** WORK TO DO **
Write out again, unaltered, the lines from the start through the line containing "COL = S.collection".
-- START MATERIAL --
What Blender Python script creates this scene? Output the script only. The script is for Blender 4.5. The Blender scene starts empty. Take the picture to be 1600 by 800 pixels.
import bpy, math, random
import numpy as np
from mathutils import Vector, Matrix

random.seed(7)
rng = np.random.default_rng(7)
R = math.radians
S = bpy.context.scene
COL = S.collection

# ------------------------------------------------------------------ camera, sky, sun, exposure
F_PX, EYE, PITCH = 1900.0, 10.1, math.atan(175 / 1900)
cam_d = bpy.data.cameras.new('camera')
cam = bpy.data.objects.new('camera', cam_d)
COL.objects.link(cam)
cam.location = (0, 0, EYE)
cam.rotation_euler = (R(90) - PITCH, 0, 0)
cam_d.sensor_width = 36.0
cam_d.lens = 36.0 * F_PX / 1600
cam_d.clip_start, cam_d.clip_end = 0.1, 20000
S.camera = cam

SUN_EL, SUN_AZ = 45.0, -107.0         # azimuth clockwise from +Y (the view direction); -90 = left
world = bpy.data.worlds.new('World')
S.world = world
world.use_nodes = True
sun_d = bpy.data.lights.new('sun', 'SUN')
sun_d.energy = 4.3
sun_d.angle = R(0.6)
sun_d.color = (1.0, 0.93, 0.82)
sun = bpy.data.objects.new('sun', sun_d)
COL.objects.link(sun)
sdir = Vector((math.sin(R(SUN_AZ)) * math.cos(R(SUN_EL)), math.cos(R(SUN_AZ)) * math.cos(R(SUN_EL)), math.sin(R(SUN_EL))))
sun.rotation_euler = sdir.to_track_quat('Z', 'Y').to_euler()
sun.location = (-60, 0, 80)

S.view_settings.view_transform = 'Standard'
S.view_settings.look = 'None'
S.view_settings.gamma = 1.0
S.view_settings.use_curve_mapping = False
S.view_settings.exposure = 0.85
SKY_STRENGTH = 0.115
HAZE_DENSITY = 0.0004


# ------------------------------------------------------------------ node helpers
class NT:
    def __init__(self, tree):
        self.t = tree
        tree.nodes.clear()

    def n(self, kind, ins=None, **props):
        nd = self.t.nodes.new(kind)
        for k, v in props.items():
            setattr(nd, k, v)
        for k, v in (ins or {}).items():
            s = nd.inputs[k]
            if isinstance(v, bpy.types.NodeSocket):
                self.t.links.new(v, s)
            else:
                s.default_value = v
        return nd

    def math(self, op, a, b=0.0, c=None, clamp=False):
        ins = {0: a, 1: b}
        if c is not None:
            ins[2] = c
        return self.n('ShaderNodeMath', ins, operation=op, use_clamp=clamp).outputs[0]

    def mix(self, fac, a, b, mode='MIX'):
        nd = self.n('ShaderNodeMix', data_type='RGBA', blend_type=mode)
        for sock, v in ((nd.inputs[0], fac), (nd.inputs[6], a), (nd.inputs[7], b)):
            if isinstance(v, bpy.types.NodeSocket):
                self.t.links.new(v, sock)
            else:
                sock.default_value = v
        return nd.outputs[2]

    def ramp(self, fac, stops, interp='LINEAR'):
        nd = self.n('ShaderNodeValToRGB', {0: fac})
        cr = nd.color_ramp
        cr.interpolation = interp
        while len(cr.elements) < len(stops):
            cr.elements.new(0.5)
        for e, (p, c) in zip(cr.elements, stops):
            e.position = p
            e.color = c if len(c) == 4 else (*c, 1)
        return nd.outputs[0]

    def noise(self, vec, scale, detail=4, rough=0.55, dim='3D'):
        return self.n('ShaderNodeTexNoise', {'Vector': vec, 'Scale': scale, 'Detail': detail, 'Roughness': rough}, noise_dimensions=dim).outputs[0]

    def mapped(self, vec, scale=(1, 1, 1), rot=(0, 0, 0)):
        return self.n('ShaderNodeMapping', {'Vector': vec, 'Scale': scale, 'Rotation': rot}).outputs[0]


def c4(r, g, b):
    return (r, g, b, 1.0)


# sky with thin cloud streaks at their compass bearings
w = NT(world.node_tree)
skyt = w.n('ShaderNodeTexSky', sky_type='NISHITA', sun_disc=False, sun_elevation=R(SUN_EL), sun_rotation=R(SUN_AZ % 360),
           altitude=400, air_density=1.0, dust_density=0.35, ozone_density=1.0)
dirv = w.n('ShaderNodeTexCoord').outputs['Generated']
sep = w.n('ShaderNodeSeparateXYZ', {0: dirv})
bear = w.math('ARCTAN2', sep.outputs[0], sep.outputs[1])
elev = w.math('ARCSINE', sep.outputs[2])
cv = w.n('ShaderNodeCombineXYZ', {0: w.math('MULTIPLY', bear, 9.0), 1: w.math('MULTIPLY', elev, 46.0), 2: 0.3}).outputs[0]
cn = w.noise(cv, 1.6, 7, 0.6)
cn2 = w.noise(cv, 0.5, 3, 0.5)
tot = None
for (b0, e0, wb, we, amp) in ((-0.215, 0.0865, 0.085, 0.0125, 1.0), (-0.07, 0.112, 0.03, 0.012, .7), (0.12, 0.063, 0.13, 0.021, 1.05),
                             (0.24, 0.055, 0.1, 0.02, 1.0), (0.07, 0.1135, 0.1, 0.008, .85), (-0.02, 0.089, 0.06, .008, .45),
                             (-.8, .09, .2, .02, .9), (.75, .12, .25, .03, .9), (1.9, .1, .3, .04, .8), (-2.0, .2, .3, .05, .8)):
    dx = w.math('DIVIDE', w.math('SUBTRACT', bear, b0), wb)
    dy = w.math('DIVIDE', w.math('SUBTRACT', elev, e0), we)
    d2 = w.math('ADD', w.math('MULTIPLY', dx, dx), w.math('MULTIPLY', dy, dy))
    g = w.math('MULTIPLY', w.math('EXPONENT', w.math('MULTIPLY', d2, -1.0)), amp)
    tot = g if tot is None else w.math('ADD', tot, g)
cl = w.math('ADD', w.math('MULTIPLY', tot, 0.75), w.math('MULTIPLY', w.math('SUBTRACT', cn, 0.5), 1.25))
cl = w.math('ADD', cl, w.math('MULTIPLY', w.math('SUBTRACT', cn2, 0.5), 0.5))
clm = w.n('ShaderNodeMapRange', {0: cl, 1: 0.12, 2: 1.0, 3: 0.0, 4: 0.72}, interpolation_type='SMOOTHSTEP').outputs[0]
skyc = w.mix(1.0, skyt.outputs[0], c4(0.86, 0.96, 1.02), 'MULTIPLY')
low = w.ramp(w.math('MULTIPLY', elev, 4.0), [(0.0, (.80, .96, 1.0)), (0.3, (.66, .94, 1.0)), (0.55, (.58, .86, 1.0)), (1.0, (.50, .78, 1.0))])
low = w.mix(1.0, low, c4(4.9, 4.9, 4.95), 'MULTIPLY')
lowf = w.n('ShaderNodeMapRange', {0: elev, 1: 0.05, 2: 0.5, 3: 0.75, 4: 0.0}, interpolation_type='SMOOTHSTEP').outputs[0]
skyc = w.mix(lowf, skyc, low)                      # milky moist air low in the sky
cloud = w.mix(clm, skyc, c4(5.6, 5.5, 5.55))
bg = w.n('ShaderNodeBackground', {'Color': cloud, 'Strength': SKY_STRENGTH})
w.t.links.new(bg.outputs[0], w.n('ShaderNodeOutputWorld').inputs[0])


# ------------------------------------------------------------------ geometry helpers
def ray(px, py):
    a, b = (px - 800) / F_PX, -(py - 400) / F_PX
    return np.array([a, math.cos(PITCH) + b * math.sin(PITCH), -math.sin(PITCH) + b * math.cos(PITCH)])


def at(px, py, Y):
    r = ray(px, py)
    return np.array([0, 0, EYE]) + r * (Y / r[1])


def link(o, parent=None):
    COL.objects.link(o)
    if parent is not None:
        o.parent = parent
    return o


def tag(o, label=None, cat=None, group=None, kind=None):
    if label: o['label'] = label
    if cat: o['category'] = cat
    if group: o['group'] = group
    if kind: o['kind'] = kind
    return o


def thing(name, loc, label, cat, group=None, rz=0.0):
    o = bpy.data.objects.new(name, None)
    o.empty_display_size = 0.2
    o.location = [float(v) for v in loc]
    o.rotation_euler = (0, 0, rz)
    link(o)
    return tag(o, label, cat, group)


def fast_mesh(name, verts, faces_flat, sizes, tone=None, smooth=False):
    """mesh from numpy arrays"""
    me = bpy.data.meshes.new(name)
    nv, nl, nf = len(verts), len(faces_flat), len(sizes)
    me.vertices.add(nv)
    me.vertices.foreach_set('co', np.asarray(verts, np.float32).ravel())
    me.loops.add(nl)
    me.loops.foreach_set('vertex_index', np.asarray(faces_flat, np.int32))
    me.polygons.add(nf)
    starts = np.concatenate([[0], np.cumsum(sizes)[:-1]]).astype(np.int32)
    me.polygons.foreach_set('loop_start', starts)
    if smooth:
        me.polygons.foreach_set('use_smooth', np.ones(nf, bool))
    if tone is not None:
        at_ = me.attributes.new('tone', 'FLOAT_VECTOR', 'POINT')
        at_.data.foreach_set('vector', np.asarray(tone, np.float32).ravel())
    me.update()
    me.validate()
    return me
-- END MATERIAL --
** RESULT **
What Blender Python script creates this scene? Output the script only. The script is for Blender 4.5. The Blender scene starts empty. Take the picture to be 1600 by 800 pixels.
import bpy, math, random
import numpy as np
from mathutils import Vector, Matrix

random.seed(7)
rng = np.random.default_rng(7)
R = math.radians
S = bpy.context.scene
COL = S.collection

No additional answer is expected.